For this purpose, it is necessary to create aggregates for microgrids that are robust as well as effective and can be used flexibly for different application scenarios.

At the same time, scalability must allow the system to “grow along” with increasing demand. However, the most important aspect and the greatest challenge is to ensure economic production that guarantees cost parity with current fossil alternatives.

Thus, the basis can be created that will eventually lead to a market ramp-up of hydrogen-based microgrids and ultimately to acceptance by the population.

Specifically, the “Made in Germany” branding, which continues to be regarded worldwide as a seal of quality and innovation, both for classic export goods in mechanical and plant engineering and increasingly for GreenTech products, is to be used to set up a Hydrogen Tryout Area (HyTrA) for microgrids in South Africa.

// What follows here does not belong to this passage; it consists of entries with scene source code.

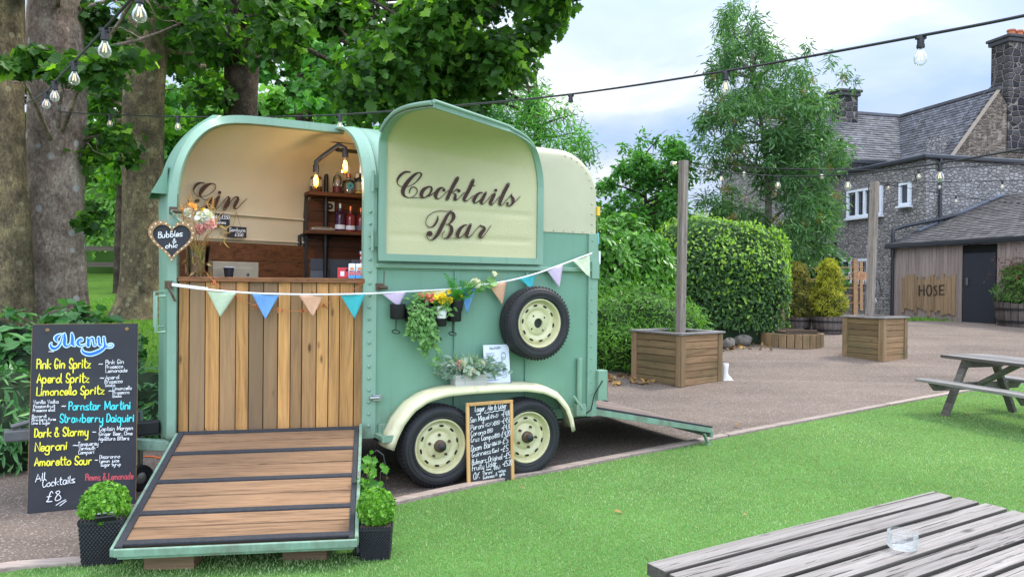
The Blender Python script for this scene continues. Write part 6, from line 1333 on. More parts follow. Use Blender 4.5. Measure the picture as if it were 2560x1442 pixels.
string('string of clear bulbs running level from the nearer post to the house', [(1708, 406, 12.3), (1860, 418, 11.5), (2055, 424, 11), (2295, 423, 10.5), (2640, 405, 10)], [1860, 2055, 2297])
string('string of clear bulbs from the farther post to the right, along the house wall', [(2187, 458, 16.8), (2350, 455, 15), (2505, 452, 13), (2640, 448, 12)], [2221, 2349, 2506])
string('string with one small bulb sagging from the farther post over the barn roof', [(2187, 456, 16.8), (2390, 490, 15.5), (2640, 520, 14)], [2390])
tt = thing('socket_lamp', 'single clear bulb lying sideways on top of the nearer post', 'bulb', WM(at(1706, 409, 12.2))); bulb_parts(tt, (-.03, 0, .01), 1.3, dirv=(-1, 0, -.1))
tt = thing('post_wire', 'black wire with a bulb hanging halfway down the farther post', 'cable', WM(at(2176, 680, 16.0))); o_ = at(2176, 680, 16.0); b = MB(); b.tube(cat_rom([at(x, y, 16.1) - o_ for x, y in ((2172, 460), (2171, 560), (2173, 685), (2182, 712), (2188, 728), (2176, 745), (2160, 742), (2168, 735), (2180, 722))], 5), .012, 5); b.tube(cat_rom([at(x, y, 16.0) - o_ for x, y in ((2186, 690), (2198, 705), (2203, 735), (2192, 752))], 5), .010, 5); b.build('wire', M['black'], tt); bulb_parts(tt, at(2186, 735, 16.0) - o_, 1.5)
M['edgewood'] = wood('gap_shade_plank_edge', (.035, .03, .026, 1), (.13, .115, .10, 1), 0, .2, .9, 24, 0, long=.7)  # weathered plank sides, with the shade of the gaps put into the colour
# ---- picnic tables
def picnic(label, origin, rz, L=1.7, W_=.72, near=None, mat=None, n_=7, H=.75):
    t = thing('picnic_table', label, 'picnic table', WM(origin, rz), 'grey weathered picnic tables'); mt = mat or M['tablewood']; pw = W_ / n_
    b = MB()
    for i in range(n_):
        L2 = L * (1 + random.uniform(-.006, .006)); b.box((random.uniform(-.006, .006), -W_ / 2 + pw * (i + .5), H - .019 + random.uniform(-.002, .002)), (L2, pw - .020, .040))
        for q_i in (-6, -4, -3, -2, -1): b.M[q_i] = 1
    b.build('tabletop', [mt, M['edgewood']], t, bevel=.004)
    for sg in (-1, 1):
        b = MB()
        for j in range(2): b.box((0, sg * (.63 + .125 * (j - .5)), .44), (L, .113, .036))
        b.build('seat', M['tablewood'], t, bevel=.006)
    for xs_ in (-1, 1):
        x = xs_ * (L / 2 - .27)
        for sg in (-1, 1):
            b = MB(); b.bar((x, sg * .22, H - .04), (x, sg * .56, 0), .045, .095, (1, 0, 0)); b.build('leg', M['legwood'], t, bevel=.004)
        b = MB(); b.add([(x + a, y, z) for a in (.03, .075) for y, z in ((-.34, H - .04), (.34, H - .04), (.28, H - .13), (-.28, H - .13))], [(0, 1, 2, 3), (7, 6, 5, 4), (0, 4, 5, 1), (1, 5, 6, 2), (2, 6, 7, 3), (3, 7, 4, 0)]); b.build('top_batten', M['legwood'], t)
        b = MB(); b.add([(x - a, y, z) for a in (.03, .075) for y, z in ((-.74, .42), (.74, .42), (.66, .33), (-.66, .33))], [(0, 1, 2, 3), (7, 6, 5, 4), (0, 4, 5, 1), (1, 5, 6, 2), (2, 6, 7, 3), (3, 7, 4, 0)]); b.build('seat_beam', M['legwood'], t)
        b = MB(); b.bar((x - xs_ * .0, 0, .40), (x - xs_ * .52, 0, H - .05), .045, .10, (0, 1, 0)); b.build('brace', M['legwood'], t)
    return t
# near table: its left front corner and the far end of its first plank
H1 = .75
A = plane_pt(1612, 1402, (0, 0, H1), np.array([0, 0, 1.])); B_ = plane_pt(2328, 1224, (0, 0, H1), np.array([0, 0, 1.])); ex = unit((B_ - A)[None])[0]; L1_ = np.linalg.norm(B_ - A); ey = np.array([-ex[1], ex[0], 0]); c_ = A + ex * L1_ / 2 - ey * .36
picnic('bleached picnic table in the right foreground with a glass jar on it', (c_[0], c_[1], 0), math.atan2(ex[1], ex[0]), L1_, .72, mat=M['greywood'])
z2 = gz(5, 8.6); A = plane_pt(2349, 886, (0, 0, .75 + z2), np.array([0, 0, 1.])); ex = unit(np.array([[.31, -1.05, 0]]))[0]; ey = np.array([-ex[1], ex[0], 0]); c_ = A + ex * .85 + ey * .36
picnic('dark weathered picnic table on the turf at the right edge', (c_[0], c_[1], z2), math.atan2(ex[1], ex[0]))
jp = plane_pt(2256, 1370, (0, 0, H1 + .001), np.array([0, 0, 1.])); t = thing('glass_jar', 'low ribbed clear glass jar used as an ashtray on the near picnic table', 'jar', WM(jp))
b = MB(); rows = []
prof = [(.0005, .002), (.040, .002), (.046, .008), (.0475, .034), (.0445, .040), (.0465, .044), (.0465, .056), (.0435, .058), (.0425, .044), (.0435, .012), (.0005, .008)]
V = []
for r_, z in prof: V.append([Vector(((r_ * (1 + (.03 * math.cos(a * 14) if .008 < z < .036 and r_ > .045 else 0))) * math.cos(a), r_ * (1 + (.03 * math.cos(a * 14) if .008 < z < .036 and r_ > .045 else 0)) * math.sin(a), z)) for a in fr(0, 2 * math.pi, 84)])
b.grid(V); b.build('jar', M['jar'], t, smooth=True)
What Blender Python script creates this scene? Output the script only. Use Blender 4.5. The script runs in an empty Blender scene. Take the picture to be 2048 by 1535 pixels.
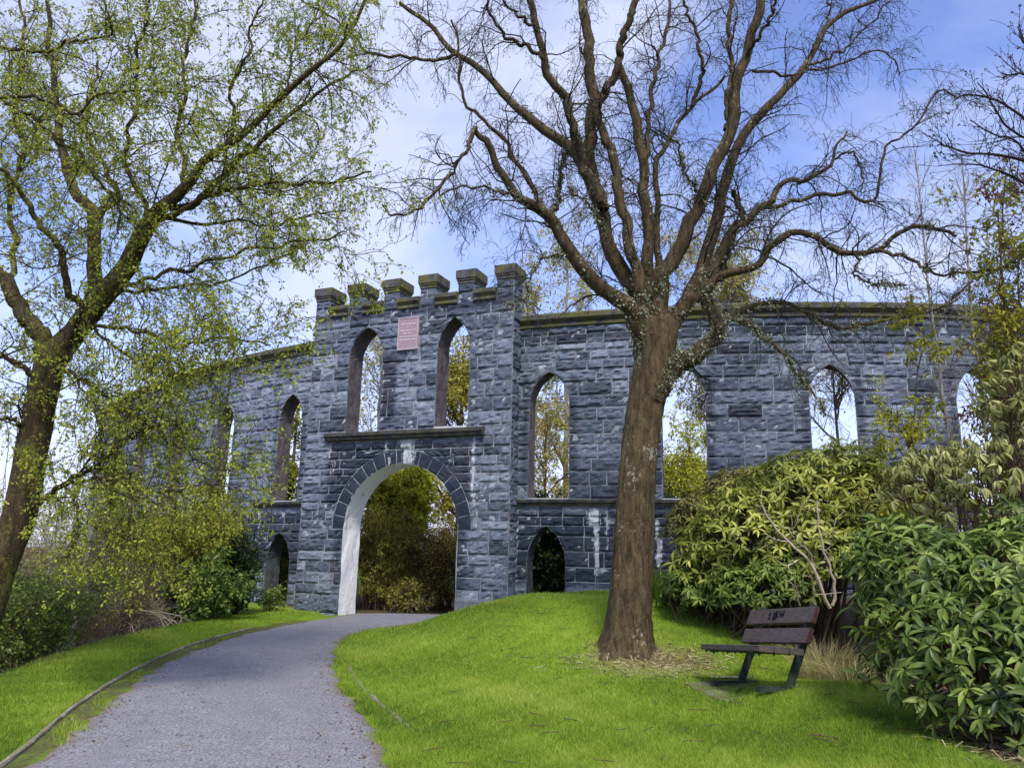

The central component of HyTrA is a robust and cost-effective microgrid (HyGrid) designed specifically for the African market, in which an electrolyzer for hydrogen production and a fuel cell for reverse power generation are compactly combined. This novel solution forms the center of a hydrogen biotope, which also has a technology showcase (HyWindow). This is intended to arouse the interest of local companies in taking over parts of the component production, assembly or installation. Also integrated in HyTrA is a socio-economic and -ecological hydrogen frame (HyFrame), which raises awareness of environmental aspects through accompanying activities or services with information and training, which fundamentally contribute to the acceptance of hydrogen. With this economic and social combination, HyTrA makes it possible not only to consider hydrogen in terms of climate policy, but also to develop it in terms of sustainable value creation. This substantially intensifies the possibilities of using German solutions to bring about a far-reaching transformation of energy systems in newly industrializing countries.